Oil Prices Slip Despite U.S.-China Talks

Crude oil prices moved lower earlier today even after the latest round of talks between the United States and China on trade yielded positive results, as traders adopted a wary stance on the news.

At the time of writing, Brent crude was trading at $66.82 per barrel and West Texas Intermediate was changing hands for $65 per barrel, after U.S. and Chinese government officials said they had agreed on easing export restrictions and devising a framework for the resolution of their trade conflict.

“We have reached a framework to implement the Geneva consensus and the call between the two presidents,” U.S. Commerce Secretary Howard Lutnick said, as quoted by Reuters. “The idea is we’re going to go back and speak to President Trump and make sure he approves it. They’re going to go back and speak to President Xi and make sure he approves it, and if that is approved, we will then implement the framework.”

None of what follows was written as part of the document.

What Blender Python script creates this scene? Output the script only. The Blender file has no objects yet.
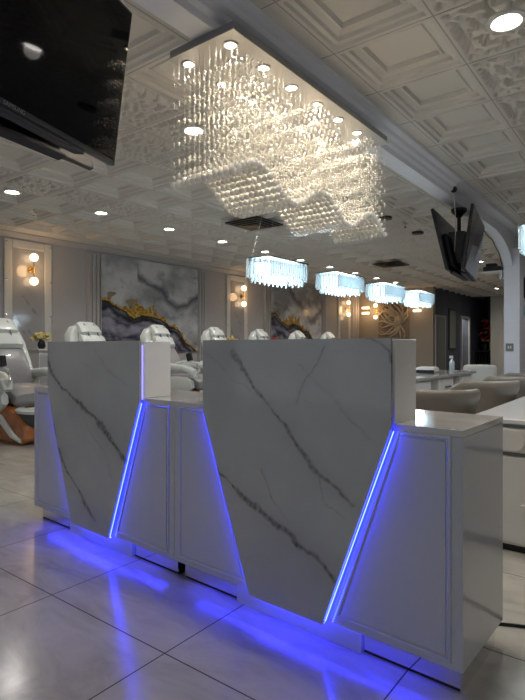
import bpy, bmesh, math, random
from mathutils import Vector, Matrix, noise
random.seed(7)
PI = math.pi
TH = math.radians(37.3); CT, ST = math.cos(TH), math.sin(TH)
EYE = 1.07; CEIL = 2.85
COL = bpy.context.scene.collection

# ---------------------------------------------------------------- materials
def mat(name, col, rough=.5, metal=0, coat=0, emis=None, estr=0, trans=0, bump=0, bscale=40, vary=0, vscale=6, ior=1.5, spec=.5):
    m = bpy.data.materials.new(name); m.use_nodes = True
    nt = m.node_tree; b = nt.nodes['Principled BSDF']
    b.inputs['Base Color'].default_value = (*col, 1); b.inputs['Roughness'].default_value = rough
    b.inputs['Metallic'].default_value = metal; b.inputs['Coat Weight'].default_value = coat
    b.inputs['Coat Roughness'].default_value = .05
    b.inputs['Transmission Weight'].default_value = trans; b.inputs['IOR'].default_value = ior
    b.inputs['Specular IOR Level'].default_value = spec
    if emis: b.inputs['Emission Color'].default_value = (*emis, 1); b.inputs['Emission Strength'].default_value = estr
    tc = None
    if vary or bump:
        tc = nt.nodes.new('ShaderNodeTexCoord')
    if vary:
        n = nt.nodes.new('ShaderNodeTexNoise'); n.inputs['Scale'].default_value = vscale; n.inputs['Detail'].default_value = 6
        nt.links.new(tc.outputs['Object'], n.inputs['Vector'])
        r = nt.nodes.new('ShaderNodeValToRGB')
        r.color_ramp.elements[0].position = .3; r.color_ramp.elements[1].position = .7
        r.color_ramp.elements[0].color = (*[max(0, c*(1-vary)) for c in col], 1)
        r.color_ramp.elements[1].color = (*[min(1, c*(1+vary)) for c in col], 1)
        nt.links.new(n.outputs['Fac'], r.inputs['Fac']); nt.links.new(r.outputs['Color'], b.inputs['Base Color'])
    if bump:
        n2 = nt.nodes.new('ShaderNodeTexNoise'); n2.inputs['Scale'].default_value = bscale; n2.inputs['Detail'].default_value = 4
        nt.links.new(tc.outputs['Object'], n2.inputs['Vector'])
        bp = nt.nodes.new('ShaderNodeBump'); bp.inputs['Strength'].default_value = bump; bp.inputs['Distance'].default_value = .01
        nt.links.new(n2.outputs['Fac'], bp.inputs['Height']); nt.links.new(bp.outputs['Normal'], b.inputs['Normal'])
    return m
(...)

It was perhaps the fact that the two presidents had yet to sign off on the framework that kept oil traders wary, even though oil prices are trending higher than last week.

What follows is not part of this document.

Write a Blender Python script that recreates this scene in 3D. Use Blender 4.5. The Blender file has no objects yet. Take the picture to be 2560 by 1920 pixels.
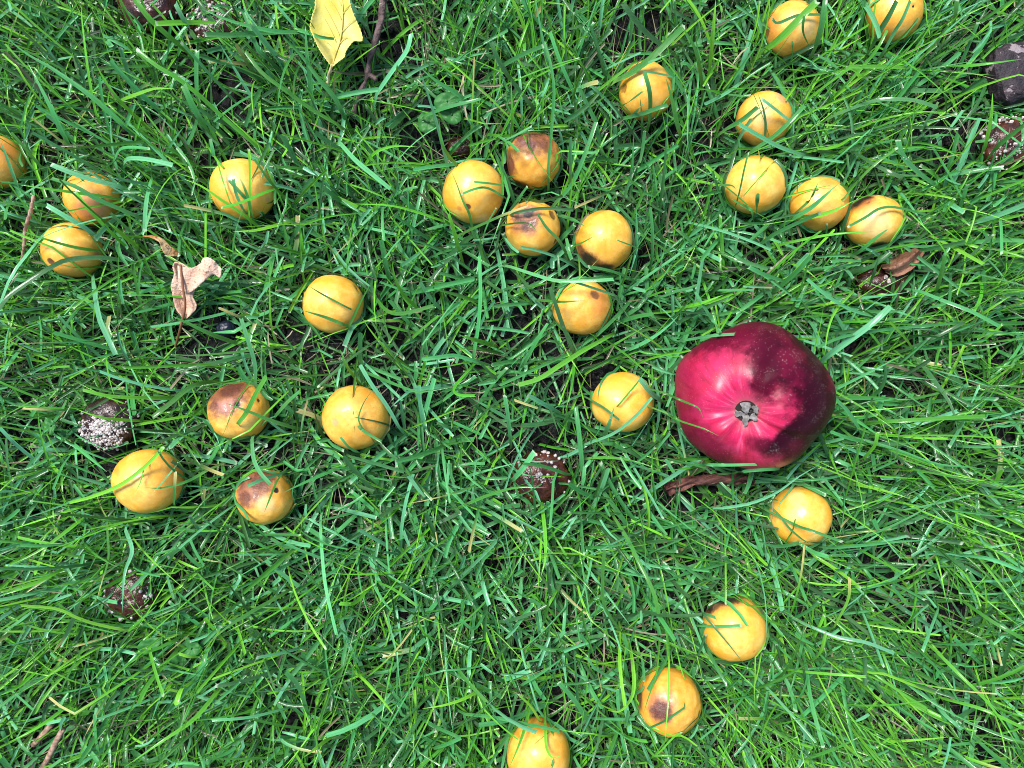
import bpy, math, random
import numpy as np
from mathutils import Vector, Matrix, noise as mnoise

rng = np.random.default_rng(11)
random.seed(5)
sc = bpy.context.scene
COL = sc.collection

# ------------------------------------------------------------------ camera
H = 0.40                     # camera height above the soil, metres
LENS = 26.0
FPX = 2560 * LENS / 36.0     # focal length in photo pixels
cd = bpy.data.cameras.new('camera'); cam = bpy.data.objects.new('camera', cd); COL.objects.link(cam)
cam.location = (0, 0, H); cam.rotation_euler = (0, 0, 0)
cd.lens = LENS; cd.sensor_width = 36.0; cd.clip_start = 0.01; cd.clip_end = 200
sc.camera = cam

# ------------------------------------------------------------------ light
SUN_EL, SUN_AZ = 60.0, -44.0
w = bpy.data.worlds.new('World'); sc.world = w; w.use_nodes = True
nt = w.node_tree; bg = nt.nodes['Background']
sky = nt.nodes.new('ShaderNodeTexSky'); sky.sky_type = 'NISHITA'; sky.sun_disc = False
sky.sun_elevation = math.radians(SUN_EL); sky.sun_rotation = math.radians(SUN_AZ)
sky.air_density = 1.0; sky.dust_density = 1.5; sky.ozone_density = 1.0
nt.links.new(sky.outputs[0], bg.inputs[0]); bg.inputs[1].default_value = 0.072
ld = bpy.data.lights.new('sun', 'SUN'); ld.energy = 1.7; ld.angle = math.radians(20); ld.color = (1, .975, .93)
sun = bpy.data.objects.new('sun', ld); COL.objects.link(sun)
az, el = math.radians(SUN_AZ), math.radians(SUN_EL)
sd = Vector((math.sin(az) * math.cos(el), math.cos(az) * math.cos(el), math.sin(el)))
sun.rotation_euler = sd.to_track_quat('Z', 'Y').to_euler()
sc.view_settings.view_transform = 'Standard'; sc.view_settings.look = 'None'
sc.view_settings.exposure = 1.73; sc.view_settings.gamma = 1
sc.render.engine = 'CYCLES'
sc.cycles.filter_width = 0.95
sc.cycles.max_bounces = 6; sc.cycles.transmission_bounces = 4; sc.cycles.diffuse_bounces = 1; sc.cycles.glossy_bounces = 2

# ------------------------------------------------------------------ helpers
def W(u, v, z=0.0):
    """the world point at height z that shows at photo pixel (u, v)"""
    d = (H - z) / FPX
    return np.array([(u - 1280) * d, (960 - v) * d, z])

def project(P):
    d = (H - P[..., 2]); return 1280 + P[..., 0] / d * FPX, 960 - P[..., 1] / d * FPX

def tag(o, label=None, cat=None, group=None, kind=None):
    if label: o['label'] = label
    if cat: o['category'] = cat
    if group: o['group'] = group
    if kind: o['kind'] = kind
    return o

def empty(name, loc):
    o = bpy.data.objects.new(name, None); COL.objects.link(o); o.location = loc
    o.empty_display_size = 0.01
    return o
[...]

“In terms of what it means for crude oil, I think it removes some downside risks, particularly to the Chinese economy and steadies the ship for the U.S. economy – both of which should be supportive for crude oil demand and the price,” IG analyst Tony Sycamore told Reuters.

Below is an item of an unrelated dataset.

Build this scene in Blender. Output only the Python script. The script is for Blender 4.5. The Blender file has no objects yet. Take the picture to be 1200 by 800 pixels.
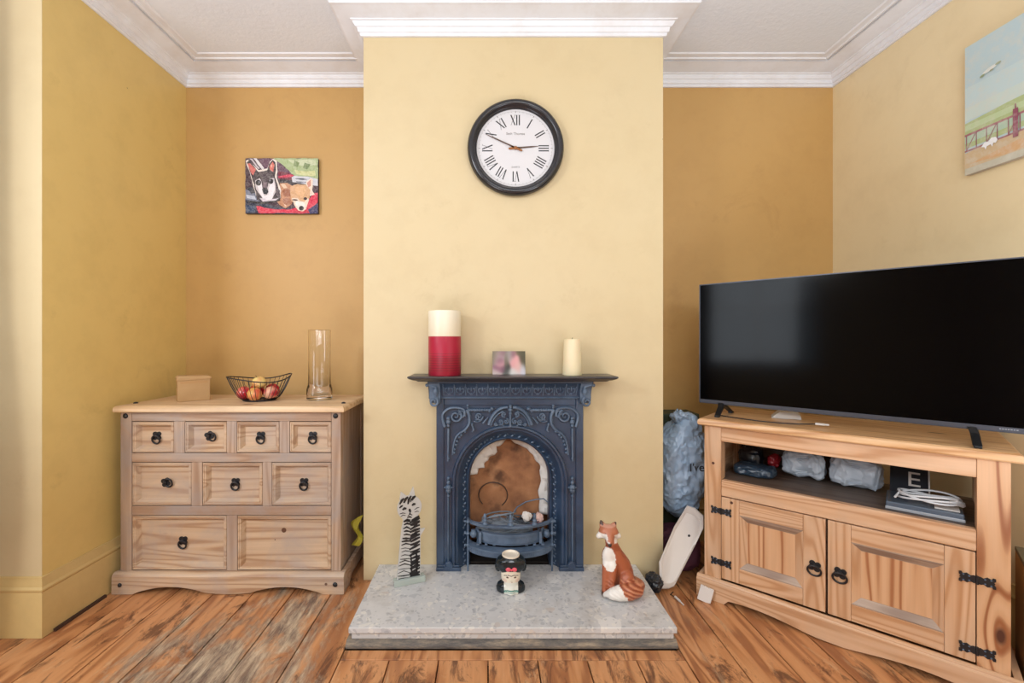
import bpy, bmesh, math, random
from mathutils import Vector, Matrix, noise
from mathutils.bvhtree import BVHTree
from mathutils.geometry import tessellate_polygon
R = math.radians; PI = math.pi
random.seed(7)
col = bpy.context.scene.collection
CAMZ = 1.12; F = 525.0; VX = 572.0; VY = 398.0
def P(px, py, Y): return Vector(((px-VX)*Y/F, Y, CAMZ-(py-VY)*Y/F))     # photo point at a measured depth -> metres
def s2l(c): return tuple(((v/255)/12.92 if v/255 <= .04045 else (((v/255)+.055)/1.055)**2.4) for v in c)
def rgba(c): return s2l(c)+(1,)

# ---------------------------------------------------------------- objects
def tag(o, label=None, cat=None, group=None, kind=None):
    if label: o['label'] = label
    if cat: o['category'] = cat
    if group: o['group'] = group
    if kind: o['kind'] = kind
    return o
def thing(name, label, cat, loc=(0,0,0), rz=0, group=None):
    o = bpy.data.objects.new(name, None); col.objects.link(o)
    o.location = loc; o.rotation_euler = (0,0,rz); o.empty_display_size = .05
    return tag(o, label, cat, group)
def copy_tree(o, parent=None):
    c = o.copy(); col.objects.link(c); c.parent = parent
    for ch in [x for x in bpy.data.objects if x.parent == o]: copy_tree(ch, c)
    return c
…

Meanwhile, the European Union said it was discussing a ban on the currently non-operating Nord Stream pipeline and a lower price cap on Russian crude as part of its next package of sanctions against Moscow—the 18th in a row.

In potentially bearish news for oil, the World Bank lowered its global growth forecast for the year to 2.3% from 2.7%, saying the global economy is set for its weakest year since 2008.